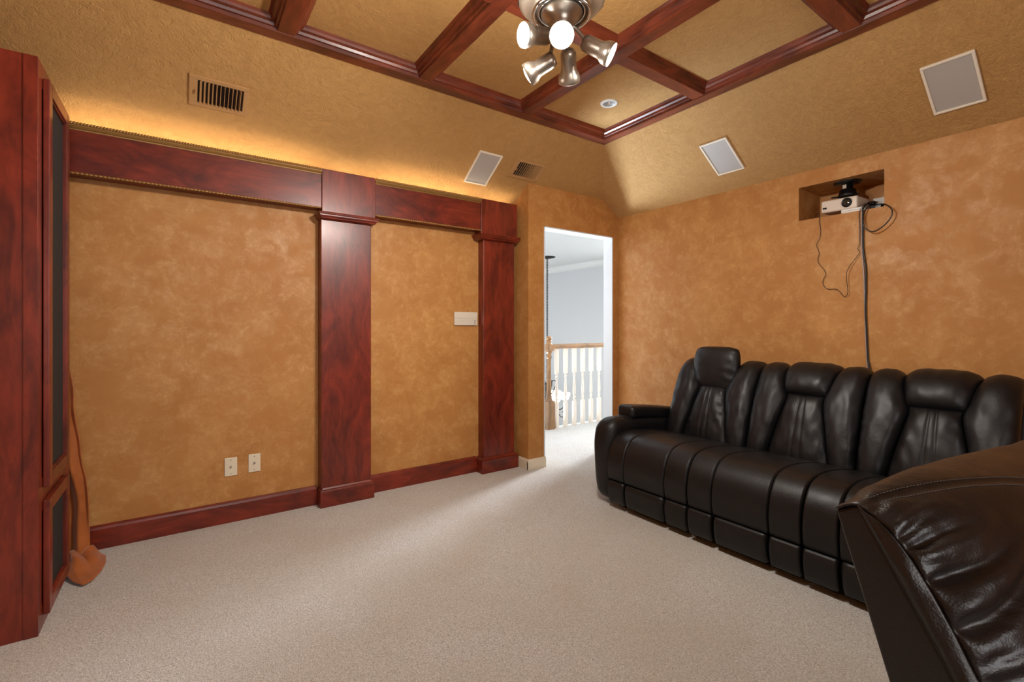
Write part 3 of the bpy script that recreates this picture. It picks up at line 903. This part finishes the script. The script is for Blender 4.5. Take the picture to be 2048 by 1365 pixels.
Y0s = [2.190, 1.589, .990]; SW = .600
for i, y0 in enumerate(Y0s):
    y1 = y0 - SW + .004
    a, b = (.23, .75) if i == 0 else (.25, .75)
    bm = nb()
    strip(bm, SEAT, y0, y1, 1, 0, a, .017, pu=9, wr=.006, seed=i * 7, nv=56)
    strip(bm, SEAT, y0, y1, 1, a, b, .026, nu=44, pu=12, wr=.007 if i == 0 else .005, seed=i * 7 + 2, nv=60)
    strip(bm, SEAT, y0, y1, 1, b, 1, .017, pu=9, wr=.006, seed=i * 7 + 4, nv=56)
    obj('seat_cushion', bm, M_LEATHER, so, smooth=True)
    bm = nb()
    for (p, q) in ((0, a), (a, b), (b, 1)):
        strip(bm, FOOT, y0, y1, 1, p, q, .013, nu=16, nv=14, pu=10, pv=8, wr=.002, seed=i)
    obj('footrest', bm, M_LEATHER, so, smooth=True)
    # backrest
    lb = spline_fn([(0, .20), (.25, .26), (.5, .325), (.6, .30), (.8, .25), (1, .235)])
    def Lb(t, f=lb):
        lo, hi = 0.0, 1.0
        for _ in range(18):
            m_ = (lo + hi) / 2
            if f(m_).x < t: lo = m_
            else: hi = m_
        return f((lo + hi) / 2).y
    Rb = lambda t: 1 - Lb(t) + .0
    bm = nb()
    strip(bm, BACK, y0, y1, -1 * -1, 0, Lb, .062, nu=28, nv=60, pu=3.0, qu=.55, pv=14, wr=.009, seed=i * 5 + 1, back=.02)
    strip(bm, BACK, y0, y1, 1, Rb, 1, .062, nu=28, nv=60, pu=3.0, qu=.55, pv=14, wr=.009, seed=i * 5 + 3, back=.02)
    strip(bm, BACK, y0, y1, 1, lambda v: Lb(v * .56), lambda v: Rb(v * .56), .046, nu=44, nv=40, pu=3.2, qu=.55, pv=5, wr=.008, seed=i * 5 + 2, t0=0, t1=.56, groove=(.43, .57))
    # centre infill above / behind the headrest
    strip(bm, BACK, y0, y1, 1, lambda v: Lb(.56 + v * .40), lambda v: Rb(.56 + v * .40), .010, nu=14, nv=20, t0=.56, t1=1.0)
    bk = obj('backrest', bm, M_LEATHER, so, smooth=True)
    if i != 0:
        bm = nb()
        strip(bm, BACK, y0, y1, 1, lambda v: Lb(.545 + v * .40) - .015, lambda v: Rb(.545 + v * .40) + .015, .074, nu=40, nv=40, pu=4, qu=.5, pv=4, qv=.5, wr=.007, seed=i * 3 + 9, t0=.545, t1=.97)
        obj('headrest', bm, M_LEATHER, bk, smooth=True)
    else:
        bm = nb()
        # raised headrest: a fat cushion tipped forward on top of the back
        c0 = V((3.135, (y0 + y1) / 2 + .0, .905)); wv = .175; hv = .165
        up = V((.12, 0, 1)).normalized(); nn = V((-1, 0, .12)).normalized()
        def Pq(u, v):
            sx = (u - .5) * 2; sy = (v - .5) * 2
            wid = wv * (.80 + .20 * min(1, (v + .15) * 1.5))
            # rounded corners
            rx = sx * wid * (1 - .10 * abs(sy) ** 4); ry = sy * hv * (1 - .12 * abs(sx) ** 4)
            return c0 + V((0, -rx, 0)) + up * ry
        def hq(u, v):
            e_ = edge(u, 3.2, .5) * edge(v, 3.2, .5)
            p = Pq(u, v); rim = min(u, 1 - u)
            return .062 * e_ + .007 * noise.noise(V((p.x * 9, p.y * 18, p.z * 30))) * gauss(rim, .25) * min(1, rim * 10)
        pillow(bm, Pq, lambda u, v: nn, hq, 40, 40, .001)
        def hb(u, v): return .05 * edge(u, 3.2, .5) * edge(v, 3.2, .5)
        pillow(bm, Pq, lambda u, v: -nn, hb, 30, 30, .001)
        obj('headrest', bm, M_LEATHER, bk, smooth=True)['label'] = 'headrest raised above the backrest'
# shell behind and below
bm = nb()
prism(bm, [(3.03, .05), (3.03, .36), (3.10, .60), (3.20, .84), (3.28, .89), (3.36, .87), (3.42, .78), (3.42, .05)], 'y', .385, 2.192)
obj('back_shell', bm, M_LEATHER, so, bevel=.015, seg=4)
obj('base', bx(2.43, 3.34, .40, 2.18, 0, .20), plain('black_underframe', lin(14, 12, 12), .8), so)
M_RUB = plain('chrome_cup_rim', lin(120, 124, 130), .2, metal=.9)
for side, (ya, yb, outer) in enumerate([(2.184, 2.372, 1), (.206, .394, -1)]):
    def fn(p, ya=ya, yb=yb, outer=outer):
        p = p.copy()
        inner_y = ya if outer > 0 else yb; oy = yb if outer > 0 else ya
        k = (p.y - inner_y) / (oy - inner_y)      # 0 inner, 1 outer
        # outer side pulled in towards the floor, front leaning
        zz = p.z
        p.y -= outer * k * (.040 * max(0, (.40 - zz) / .40) ** 1.5 + .0)
        if p.x < 2.6:
            p.x += .045 * max(0, (zz - .40) / .18) ** 2 * (2.6 - p.x) / .25 + .02 * max(0, (.15 - zz) / .15)
        p.z -= .02 * k * k if zz > .4 else 0
        if zz > .3: p.z -= .05 * max(0, (p.x - 2.7) / .6)
        return p
    am = obj('armrest', rbox(nb(), 2.350, 3.36, ya, yb, .025, .585, .078, 8, fn), M_LEATHER, so, smooth=True)
    yc = (ya + yb) / 2 - .012 * outer
    def fp(p, yc=yc):
        p = p.copy(); k = (p.x - 2.6) / .55
        p.z -= .065 * max(0, k) ** 1.3
        p.y = yc + (p.y - yc) * (1 - .1 * k)
        return p
    obj('arm_pad', rbox(nb(), 2.590, 3.20, yc - .078, yc + .078, .555, .650, .034, 6, fp), M_LEATHER, am, smooth=True)
    lathe_bm = lathe(nb(), [(.043, .545), (.043, .566), (.046, .572), (.050, .572), (.053, .566), (.053, .556)], (2.515, yc, 0), 32, cap=False)
    cu = obj('cup_holder', lathe_bm, M_RUB, am, smooth=True)
    obj('cup_well', lathe(nb(), [(.044, .563), (.042, .560), (.02, .559), (.001, .559)], (2.515, yc, 0), 24), M_BLACK, cu)
# stitching on seats: two pale seams between neighbours
bm = nb()
for yb_ in (1.589, .990):
    for dy in (.010, -.010):
        for k_ in range(60):
            t = .12 + .86 * k_ / 60
            q = SEAT(t); d = fr(SEAT, t); n_ = V((-d.y, 0, d.x))
            n_ = n_ if n_.z > 0 or n_.x < 0 else -n_
            base = V((q.x, yb_ + dy, q.y)) + n_ * .0125
            tube(bm, [base - V((d.x, 0, d.y)) * .0042, base + V((d.x, 0, d.y)) * .0042], .0008, 4)
obj('stitching', bm, M_THREAD, so)

# ================================================================== FOREGROUND RECLINER
rc = thing('recliner_chair', 'dark brown leather recliner in the near right corner, puckered back cushion', 'recliner', (1.03, .376, 0), (0, 0, math.radians(-8)))
XL, XR = 1.030, 2.08
Rr = [(.376, .850), (.288, .573), (.20, .30), (.17, .12)]
Ff = [(.336, .872), (.208, .654), (.10, .46), (.03, .30), (0.0, .12)]
bm = nb(); prism(bm, Rr + Ff[::-1], 'x', XL, XR)
obj('back_shell', bm, M_LEATHER_F, rc, bevel=.006, seg=3)
S1 = spline_fn([(.378, .852), (.350, .869), (.328, .868), (.290, .845), (.250, .800), (.205, .725), (.166, .650), (.10, .54), (.04, .43), (0, .34)])
def Pf(u, v):
    q = S1(v)
    # rear edge runs straight; base sheet sags a little deeper away from the seam
    return V((XL + (XR - XL) * u, q.x, q.y))
def Nf(u, v):
    v_ = min(max(v, .03), .97)
    d = fr(S1, v_, .05)
    n_ = V((0, d.y, -d.x))
    if n_.dot(V((0, -.6, .8))) < 0: n_ = -n_
    return n_.normalized()
def hf(u, v):
    x = (XR - XL) * u
    eu = (1 - math.exp(-(x / .085))) * (1 - max(0, (u - .93) / .07) ** 4)
    ev = min(1, v / .16) ** .55 * min(1, (1 - v) / .1) ** .5
    H_ = .049 + .034 * gauss(v - .55, .3)
    r_ = (H_ + .016 * gauss(x - .30, .25) - .004 * max(0, x - .55) / .45 * gauss(v - .15, .3)) * eu * ev
    for vk, sl, dp, ln, w_ in ((.185, .10, .010, .10, .009), (.225, .22, .016, .16, .011), (.285, .26, .020, .22, .013), (.365, .22, .020, .30, .018), (.44, .05, .007, .16, .014), (.50, -.10, .009, .24, .024), (.61, .25, .010, .25, .024), (.74, .1, .007, .3, .030)):
        c_ = vk - sl * x + .02 * math.sin(x * 14 + vk * 20)
        fade = min(1, x / .02) * max(0, 1 - x / ln)
        r_ -= dp * gauss(v - c_, w_) * fade
        r_ += dp * .7 * gauss(v - c_ + .05, w_ * 1.5) * fade
    p = Pf(u, v)
    r_ += .006 * noise.noise(V((p.x * 7, p.y * 12, p.z * 15))) * min(1, x / .05)
    r_ += (.0050 * noise.noise(V((p.x * 22, p.y * 34, p.z * 44))) + .0022 * noise.noise(V((p.x * 60, p.y * 90, p.z * 110)))) * gauss(x, .16) * min(1, x / .01)
    vs = .235 - .10 * x if False else .17
    r_ -= .0045 * gauss(v - SV(x), .007) * min(1, x / .03)
    return max(r_, 0)
def SV(x): return .075 + .20 * x ** .9
bm = nb(); pillow(bm, Pf, Nf, hf, 150, 150, .004)
bc = obj('back_cushion', bm, M_LEATHER_F, rc, smooth=True)
# double row of stitches along the crown and the thread down the side seam
bm = nb()
for dv in (-.011, .011):
    for k_ in range(118):
        x = .03 + .90 * k_ / 118
        def W(x):
            u = x / (XR - XL); v_ = SV(x) + dv
            return Pf(u, v_) + Nf(u, v_) * (hf(u, v_) + .0006)
        tube(bm, [W(x), W(x + .0048)], .0009, 4)
obj('stitching', bm, M_THREAD, bc)
# gusset strip between the shell and the cushion
F1 = spline_fn(Ff)
def G(u, v):
    a = F1(v * .93); b = S1(.13 + v * .80)
    p = V((XL, a.x + (b.x - a.x) * u, a.y + (b.y - a.y) * u))
    p.x -= .012 * math.sin(PI * u) * min(1, v * 8) + .004 * noise.noise(V((u * 2, v * 14, 0))) * math.sin(PI * u) + .002
    return p
bm = nb(); grid(bm, G, 16, 90)
obj('side_gusset', bm, M_LEATHER_F, rc, smooth=True, solid=.003)
bm = nb()
for k_ in range(90):
    v_ = .02 + .95 * k_ / 90
    tube(bm, [G(.97, v_) - V((.0015, 0, 0)), G(.97, v_ + .0062) - V((.0015, 0, 0))], .0009, 4)
obj('seam_thread', bm, M_BLACK, rc)
# rim seam along the shell's top
# seat and arms (outside the frame, they carry the backrest)
obj('seat_cushion', rbox(nb(), XL + .01, XR - .01, -.62, .02, .20, .46, .07, 6), M_LEATHER_F, rc, smooth=True)
obj('base', bx(XL + .02, XR - .02, -.55, .20, 0, .22), plain('recliner_underframe', lin(14, 12, 12), .8), rc)
for x0 in (XL - .175, XR - .005):
    obj('armrest', rbox(nb(), x0, x0 + .18, -.62, .06, .02, .56, .075, 7), M_LEATHER_F, rc, smooth=True)
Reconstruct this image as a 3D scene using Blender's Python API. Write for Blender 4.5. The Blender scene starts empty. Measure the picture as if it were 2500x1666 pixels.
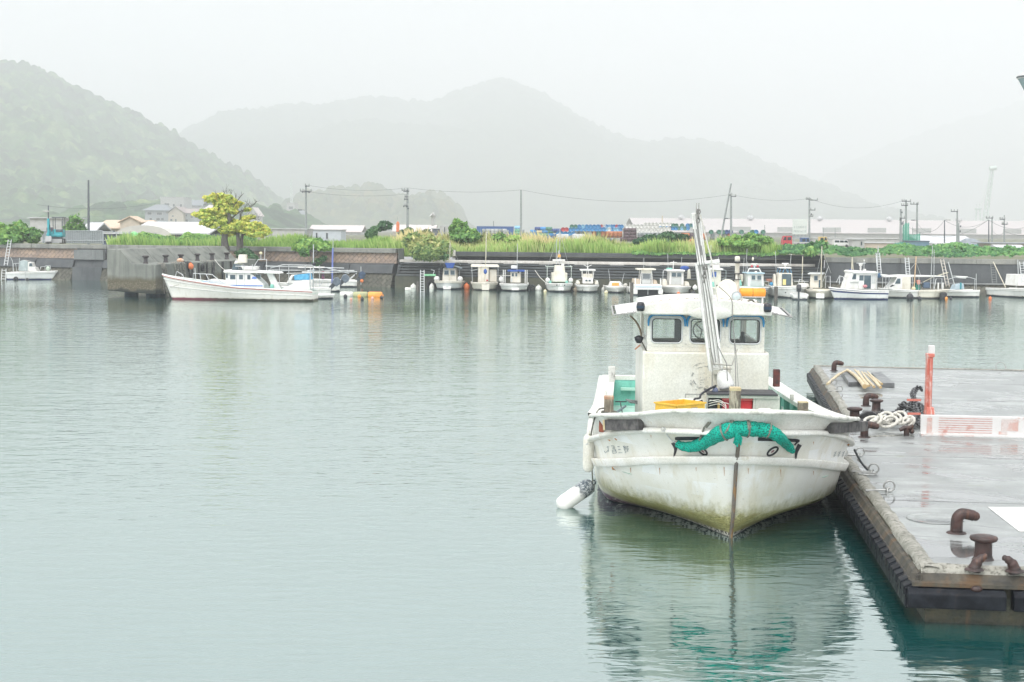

###

### WHAT THE EXERCISE ASKS
Collect every line from the records above that contains the word "picture".

### RESULT BELOW
Write part 3 of the bpy script that recreates this picture. It picks up at line 903. This part finishes the script. The script is for Blender 4.5. Take the picture to be 2048 by 1365 pixels.
Reconstruct this image as a 3D scene using Blender's Python API. Write for Blender 4.5. The Blender scene starts empty. Measure the picture as if it were 2500x1666 pixels.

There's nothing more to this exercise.